To do:
Where a line below holds the string "parts", copy that line.

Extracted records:
══════════════════════════════

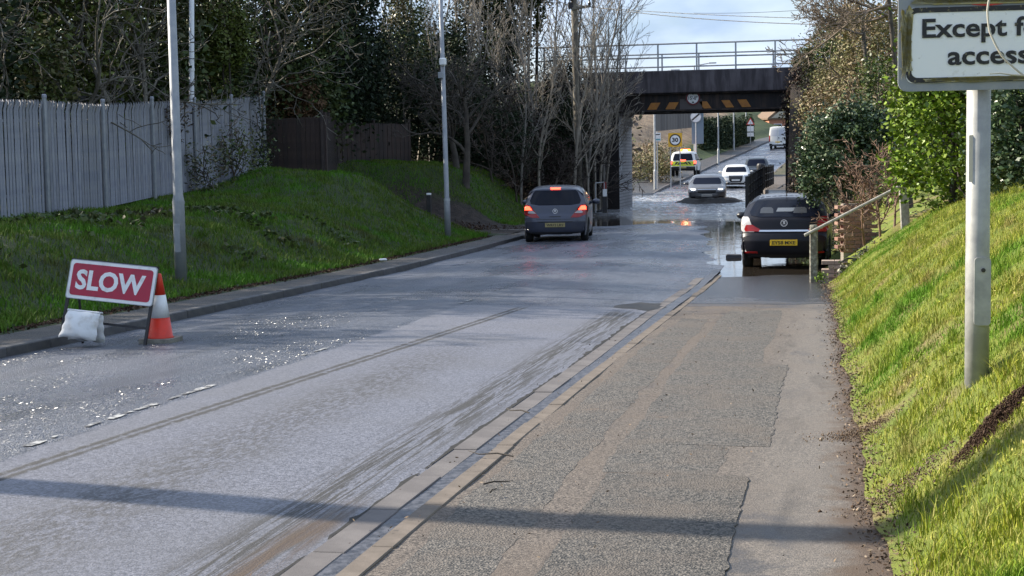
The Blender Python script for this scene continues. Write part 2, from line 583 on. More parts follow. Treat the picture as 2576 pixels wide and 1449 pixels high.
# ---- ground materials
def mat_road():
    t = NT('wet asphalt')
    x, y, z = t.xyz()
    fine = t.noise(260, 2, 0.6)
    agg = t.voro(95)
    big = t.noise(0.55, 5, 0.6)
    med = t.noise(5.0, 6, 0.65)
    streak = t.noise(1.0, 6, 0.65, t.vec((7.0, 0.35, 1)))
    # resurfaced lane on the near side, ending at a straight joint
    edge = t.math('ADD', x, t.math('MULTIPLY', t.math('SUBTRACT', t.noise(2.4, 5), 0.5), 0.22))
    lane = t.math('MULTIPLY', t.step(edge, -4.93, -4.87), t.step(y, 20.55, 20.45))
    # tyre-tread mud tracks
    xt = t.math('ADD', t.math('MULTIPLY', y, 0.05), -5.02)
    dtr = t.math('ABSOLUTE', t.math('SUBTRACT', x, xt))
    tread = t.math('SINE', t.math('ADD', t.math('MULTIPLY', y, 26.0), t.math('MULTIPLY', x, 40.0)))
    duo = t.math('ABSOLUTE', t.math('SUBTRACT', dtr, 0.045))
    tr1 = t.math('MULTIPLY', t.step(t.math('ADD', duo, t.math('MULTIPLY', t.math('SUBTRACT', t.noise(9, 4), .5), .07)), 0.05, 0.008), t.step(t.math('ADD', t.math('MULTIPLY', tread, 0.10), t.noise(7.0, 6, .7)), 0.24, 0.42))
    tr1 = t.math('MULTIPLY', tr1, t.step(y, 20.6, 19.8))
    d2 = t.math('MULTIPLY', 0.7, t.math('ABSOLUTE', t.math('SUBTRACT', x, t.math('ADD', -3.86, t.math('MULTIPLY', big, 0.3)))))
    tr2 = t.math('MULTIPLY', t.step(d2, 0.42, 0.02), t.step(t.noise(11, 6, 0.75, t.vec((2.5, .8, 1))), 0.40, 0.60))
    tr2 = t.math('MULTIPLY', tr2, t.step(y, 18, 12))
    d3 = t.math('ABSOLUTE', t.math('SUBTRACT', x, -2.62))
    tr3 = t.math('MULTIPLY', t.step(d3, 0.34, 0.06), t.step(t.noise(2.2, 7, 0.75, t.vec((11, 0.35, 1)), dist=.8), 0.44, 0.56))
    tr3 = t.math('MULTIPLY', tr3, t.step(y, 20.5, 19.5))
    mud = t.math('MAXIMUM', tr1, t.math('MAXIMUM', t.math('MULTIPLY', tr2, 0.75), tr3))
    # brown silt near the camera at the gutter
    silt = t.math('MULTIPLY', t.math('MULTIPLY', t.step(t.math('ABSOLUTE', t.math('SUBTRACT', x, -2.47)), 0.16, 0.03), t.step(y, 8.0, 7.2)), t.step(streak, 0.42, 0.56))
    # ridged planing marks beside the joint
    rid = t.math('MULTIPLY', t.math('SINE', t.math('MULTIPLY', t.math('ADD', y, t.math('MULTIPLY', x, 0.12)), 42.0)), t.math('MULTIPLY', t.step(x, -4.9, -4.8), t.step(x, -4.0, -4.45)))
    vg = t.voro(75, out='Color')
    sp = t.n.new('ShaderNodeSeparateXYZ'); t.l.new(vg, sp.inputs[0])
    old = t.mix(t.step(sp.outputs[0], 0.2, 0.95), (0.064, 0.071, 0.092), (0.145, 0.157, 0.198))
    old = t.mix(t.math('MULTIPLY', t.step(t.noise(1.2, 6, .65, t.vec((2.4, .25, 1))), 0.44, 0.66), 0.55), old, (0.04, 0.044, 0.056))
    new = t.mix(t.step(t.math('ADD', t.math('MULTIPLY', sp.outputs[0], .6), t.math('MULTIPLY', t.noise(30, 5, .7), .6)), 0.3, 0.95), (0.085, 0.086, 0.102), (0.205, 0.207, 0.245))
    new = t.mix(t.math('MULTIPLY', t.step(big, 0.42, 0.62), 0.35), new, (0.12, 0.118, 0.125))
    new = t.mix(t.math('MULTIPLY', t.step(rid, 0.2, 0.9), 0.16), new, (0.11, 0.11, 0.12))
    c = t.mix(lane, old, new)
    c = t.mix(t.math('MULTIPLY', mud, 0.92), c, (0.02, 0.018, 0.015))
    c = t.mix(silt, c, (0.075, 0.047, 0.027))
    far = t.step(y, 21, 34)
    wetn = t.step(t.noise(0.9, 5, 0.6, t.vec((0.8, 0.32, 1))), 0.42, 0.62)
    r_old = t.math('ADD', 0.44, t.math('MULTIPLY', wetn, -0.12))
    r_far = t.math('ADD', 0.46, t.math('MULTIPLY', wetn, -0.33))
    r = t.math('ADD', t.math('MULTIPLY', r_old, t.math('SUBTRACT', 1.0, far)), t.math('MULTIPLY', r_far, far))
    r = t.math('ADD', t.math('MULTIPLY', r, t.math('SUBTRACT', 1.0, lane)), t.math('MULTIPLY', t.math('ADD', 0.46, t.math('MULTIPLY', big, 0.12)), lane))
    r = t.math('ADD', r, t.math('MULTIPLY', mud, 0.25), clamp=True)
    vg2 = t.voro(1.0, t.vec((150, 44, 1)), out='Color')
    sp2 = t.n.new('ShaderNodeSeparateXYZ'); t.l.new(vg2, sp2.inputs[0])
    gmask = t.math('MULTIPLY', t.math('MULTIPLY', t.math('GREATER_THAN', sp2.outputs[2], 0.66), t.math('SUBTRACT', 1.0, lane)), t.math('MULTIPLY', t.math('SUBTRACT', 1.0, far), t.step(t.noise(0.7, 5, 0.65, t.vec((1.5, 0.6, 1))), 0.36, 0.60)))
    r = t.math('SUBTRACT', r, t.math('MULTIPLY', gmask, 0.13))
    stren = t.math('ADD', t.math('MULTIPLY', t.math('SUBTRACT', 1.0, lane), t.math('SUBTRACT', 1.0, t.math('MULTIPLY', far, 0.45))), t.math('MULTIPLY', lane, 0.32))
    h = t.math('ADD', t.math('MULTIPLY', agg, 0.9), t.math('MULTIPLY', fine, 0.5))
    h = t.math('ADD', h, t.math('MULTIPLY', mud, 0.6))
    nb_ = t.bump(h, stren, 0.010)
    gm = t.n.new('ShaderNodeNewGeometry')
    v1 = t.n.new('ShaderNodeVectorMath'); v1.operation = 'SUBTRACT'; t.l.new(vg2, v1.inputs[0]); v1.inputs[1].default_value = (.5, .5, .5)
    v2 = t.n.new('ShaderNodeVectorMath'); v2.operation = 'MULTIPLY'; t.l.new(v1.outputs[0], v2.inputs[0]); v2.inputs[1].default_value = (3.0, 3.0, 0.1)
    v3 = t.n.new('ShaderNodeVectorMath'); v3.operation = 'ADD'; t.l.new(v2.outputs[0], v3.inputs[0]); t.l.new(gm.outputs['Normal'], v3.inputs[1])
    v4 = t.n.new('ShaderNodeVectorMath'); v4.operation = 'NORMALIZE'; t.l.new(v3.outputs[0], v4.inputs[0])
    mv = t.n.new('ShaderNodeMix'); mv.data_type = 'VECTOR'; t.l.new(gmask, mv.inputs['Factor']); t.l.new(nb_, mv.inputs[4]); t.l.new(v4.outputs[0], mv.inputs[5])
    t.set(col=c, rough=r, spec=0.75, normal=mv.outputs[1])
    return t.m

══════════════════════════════

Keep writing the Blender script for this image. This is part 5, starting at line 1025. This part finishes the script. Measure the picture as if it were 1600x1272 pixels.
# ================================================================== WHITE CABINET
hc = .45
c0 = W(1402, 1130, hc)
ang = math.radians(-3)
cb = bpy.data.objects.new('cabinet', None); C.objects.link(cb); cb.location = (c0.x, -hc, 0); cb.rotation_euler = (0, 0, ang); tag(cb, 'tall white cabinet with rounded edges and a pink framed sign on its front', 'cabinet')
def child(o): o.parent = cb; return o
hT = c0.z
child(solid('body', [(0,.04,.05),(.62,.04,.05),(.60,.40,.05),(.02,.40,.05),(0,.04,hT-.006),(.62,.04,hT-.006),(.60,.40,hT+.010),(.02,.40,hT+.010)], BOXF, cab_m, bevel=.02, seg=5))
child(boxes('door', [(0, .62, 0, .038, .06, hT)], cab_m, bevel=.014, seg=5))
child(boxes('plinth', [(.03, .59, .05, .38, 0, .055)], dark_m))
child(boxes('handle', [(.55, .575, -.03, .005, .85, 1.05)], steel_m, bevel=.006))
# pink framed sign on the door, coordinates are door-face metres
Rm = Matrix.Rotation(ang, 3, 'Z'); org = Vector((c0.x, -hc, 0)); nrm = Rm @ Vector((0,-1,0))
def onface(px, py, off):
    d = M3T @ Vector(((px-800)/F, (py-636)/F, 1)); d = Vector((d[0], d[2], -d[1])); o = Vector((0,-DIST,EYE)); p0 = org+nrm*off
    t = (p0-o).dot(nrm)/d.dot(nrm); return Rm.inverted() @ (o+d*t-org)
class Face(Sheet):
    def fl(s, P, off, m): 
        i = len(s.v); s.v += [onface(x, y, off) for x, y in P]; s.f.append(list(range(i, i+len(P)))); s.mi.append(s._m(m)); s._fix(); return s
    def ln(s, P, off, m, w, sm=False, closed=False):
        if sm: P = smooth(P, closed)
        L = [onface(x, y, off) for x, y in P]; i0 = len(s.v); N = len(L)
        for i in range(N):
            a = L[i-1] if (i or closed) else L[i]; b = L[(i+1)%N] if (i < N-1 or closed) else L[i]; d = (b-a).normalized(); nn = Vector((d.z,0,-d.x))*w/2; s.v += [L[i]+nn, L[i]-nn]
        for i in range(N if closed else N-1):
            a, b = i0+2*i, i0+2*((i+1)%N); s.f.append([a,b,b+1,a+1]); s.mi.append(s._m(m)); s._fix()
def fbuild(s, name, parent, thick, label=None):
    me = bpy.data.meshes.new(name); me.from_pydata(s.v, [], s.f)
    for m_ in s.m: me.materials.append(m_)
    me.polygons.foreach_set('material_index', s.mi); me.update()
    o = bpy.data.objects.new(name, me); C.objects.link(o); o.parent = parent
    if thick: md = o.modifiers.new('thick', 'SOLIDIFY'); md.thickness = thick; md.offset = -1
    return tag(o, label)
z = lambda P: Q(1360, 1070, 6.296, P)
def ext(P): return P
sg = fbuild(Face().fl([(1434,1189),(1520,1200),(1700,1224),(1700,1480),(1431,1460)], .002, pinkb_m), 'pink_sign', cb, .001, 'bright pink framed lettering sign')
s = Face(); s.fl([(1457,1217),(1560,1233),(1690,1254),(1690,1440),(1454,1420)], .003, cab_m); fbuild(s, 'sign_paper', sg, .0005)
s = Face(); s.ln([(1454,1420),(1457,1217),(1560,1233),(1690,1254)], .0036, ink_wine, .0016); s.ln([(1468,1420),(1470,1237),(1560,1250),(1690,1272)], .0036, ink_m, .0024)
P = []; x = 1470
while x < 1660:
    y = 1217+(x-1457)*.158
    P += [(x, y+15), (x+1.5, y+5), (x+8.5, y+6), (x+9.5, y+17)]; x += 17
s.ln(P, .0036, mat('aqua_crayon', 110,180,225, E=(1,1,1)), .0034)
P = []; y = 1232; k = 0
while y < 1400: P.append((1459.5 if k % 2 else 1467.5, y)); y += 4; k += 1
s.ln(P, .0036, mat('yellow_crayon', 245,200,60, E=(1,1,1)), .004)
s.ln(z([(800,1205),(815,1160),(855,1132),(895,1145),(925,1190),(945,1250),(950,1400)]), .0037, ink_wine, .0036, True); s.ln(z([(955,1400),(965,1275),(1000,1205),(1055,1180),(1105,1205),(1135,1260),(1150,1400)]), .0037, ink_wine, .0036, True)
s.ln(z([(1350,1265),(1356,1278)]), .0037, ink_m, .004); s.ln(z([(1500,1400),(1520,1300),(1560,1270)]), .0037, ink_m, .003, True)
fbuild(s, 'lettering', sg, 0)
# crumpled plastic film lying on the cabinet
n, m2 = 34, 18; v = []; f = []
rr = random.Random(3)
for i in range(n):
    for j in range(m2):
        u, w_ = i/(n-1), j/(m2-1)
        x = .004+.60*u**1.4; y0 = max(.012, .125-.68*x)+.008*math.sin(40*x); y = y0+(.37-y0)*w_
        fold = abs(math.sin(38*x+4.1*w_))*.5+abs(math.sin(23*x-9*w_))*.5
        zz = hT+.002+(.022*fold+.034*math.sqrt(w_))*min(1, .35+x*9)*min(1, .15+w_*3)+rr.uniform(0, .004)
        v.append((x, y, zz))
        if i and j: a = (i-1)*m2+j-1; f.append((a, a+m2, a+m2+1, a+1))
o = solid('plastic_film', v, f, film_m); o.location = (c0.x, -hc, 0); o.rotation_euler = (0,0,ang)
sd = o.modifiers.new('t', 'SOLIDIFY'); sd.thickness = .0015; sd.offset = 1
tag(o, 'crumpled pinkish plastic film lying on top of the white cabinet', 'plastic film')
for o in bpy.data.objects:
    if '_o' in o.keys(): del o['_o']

══════════════════════════════

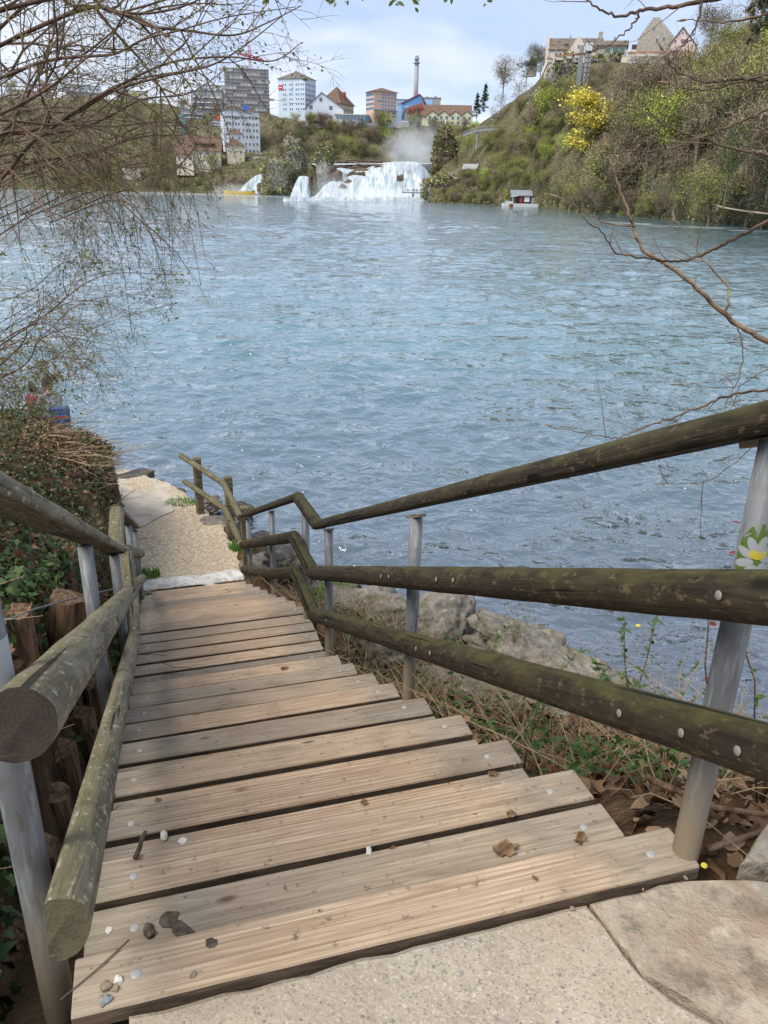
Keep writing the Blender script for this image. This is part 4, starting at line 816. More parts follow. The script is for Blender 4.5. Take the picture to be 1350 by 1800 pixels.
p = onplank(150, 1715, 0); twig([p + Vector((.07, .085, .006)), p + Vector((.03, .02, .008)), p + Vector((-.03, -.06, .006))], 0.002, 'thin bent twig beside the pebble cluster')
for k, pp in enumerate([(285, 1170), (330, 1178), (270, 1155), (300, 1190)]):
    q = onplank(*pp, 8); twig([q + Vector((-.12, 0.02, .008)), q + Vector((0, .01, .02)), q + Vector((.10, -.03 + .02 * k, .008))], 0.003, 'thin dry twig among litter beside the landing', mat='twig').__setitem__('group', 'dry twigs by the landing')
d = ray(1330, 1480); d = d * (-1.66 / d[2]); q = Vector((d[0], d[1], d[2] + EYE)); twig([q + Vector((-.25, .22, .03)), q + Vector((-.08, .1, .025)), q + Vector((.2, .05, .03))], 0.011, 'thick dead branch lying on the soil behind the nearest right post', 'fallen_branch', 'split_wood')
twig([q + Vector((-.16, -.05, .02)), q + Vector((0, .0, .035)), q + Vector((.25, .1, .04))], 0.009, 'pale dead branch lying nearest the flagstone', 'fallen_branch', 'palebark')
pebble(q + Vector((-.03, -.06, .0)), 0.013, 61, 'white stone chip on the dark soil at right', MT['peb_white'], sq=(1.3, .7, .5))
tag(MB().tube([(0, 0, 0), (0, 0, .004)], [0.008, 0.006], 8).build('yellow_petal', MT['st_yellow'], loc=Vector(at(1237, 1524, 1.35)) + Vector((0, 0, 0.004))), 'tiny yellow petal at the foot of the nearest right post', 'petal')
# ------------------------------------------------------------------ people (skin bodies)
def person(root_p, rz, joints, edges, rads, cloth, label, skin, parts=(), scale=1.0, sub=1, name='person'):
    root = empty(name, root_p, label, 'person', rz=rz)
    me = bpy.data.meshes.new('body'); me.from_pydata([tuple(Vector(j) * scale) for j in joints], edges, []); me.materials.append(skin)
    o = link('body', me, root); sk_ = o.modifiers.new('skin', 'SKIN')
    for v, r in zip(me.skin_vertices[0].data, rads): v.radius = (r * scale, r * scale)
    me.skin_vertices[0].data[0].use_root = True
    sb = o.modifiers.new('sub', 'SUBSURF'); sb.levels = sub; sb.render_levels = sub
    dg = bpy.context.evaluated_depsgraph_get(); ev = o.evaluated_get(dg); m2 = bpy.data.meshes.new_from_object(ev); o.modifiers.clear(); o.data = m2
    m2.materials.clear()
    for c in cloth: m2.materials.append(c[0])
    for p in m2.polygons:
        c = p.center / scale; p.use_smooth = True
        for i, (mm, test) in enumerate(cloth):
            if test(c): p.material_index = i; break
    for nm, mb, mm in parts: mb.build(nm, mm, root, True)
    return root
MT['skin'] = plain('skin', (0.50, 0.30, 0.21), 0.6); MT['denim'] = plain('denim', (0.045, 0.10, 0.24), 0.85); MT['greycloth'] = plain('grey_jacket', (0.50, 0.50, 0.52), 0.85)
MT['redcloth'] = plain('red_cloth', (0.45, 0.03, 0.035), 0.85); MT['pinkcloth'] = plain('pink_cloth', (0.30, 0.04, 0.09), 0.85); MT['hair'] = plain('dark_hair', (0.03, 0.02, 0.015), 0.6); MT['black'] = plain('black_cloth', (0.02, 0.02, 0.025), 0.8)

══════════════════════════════

Task answer:
The Blender Python script for this scene continues. Write part 2, from line 583 on. More parts follow. Treat the picture as 2576 pixels wide and 1449 pixels high.
Keep writing the Blender script for this image. This is part 4, starting at line 816. More parts follow. The script is for Blender 4.5. Take the picture to be 1350 by 1800 pixels.
def person(root_p, rz, joints, edges, rads, cloth, label, skin, parts=(), scale=1.0, sub=1, name='person'):
    for nm, mb, mm in parts: mb.build(nm, mm, root, True)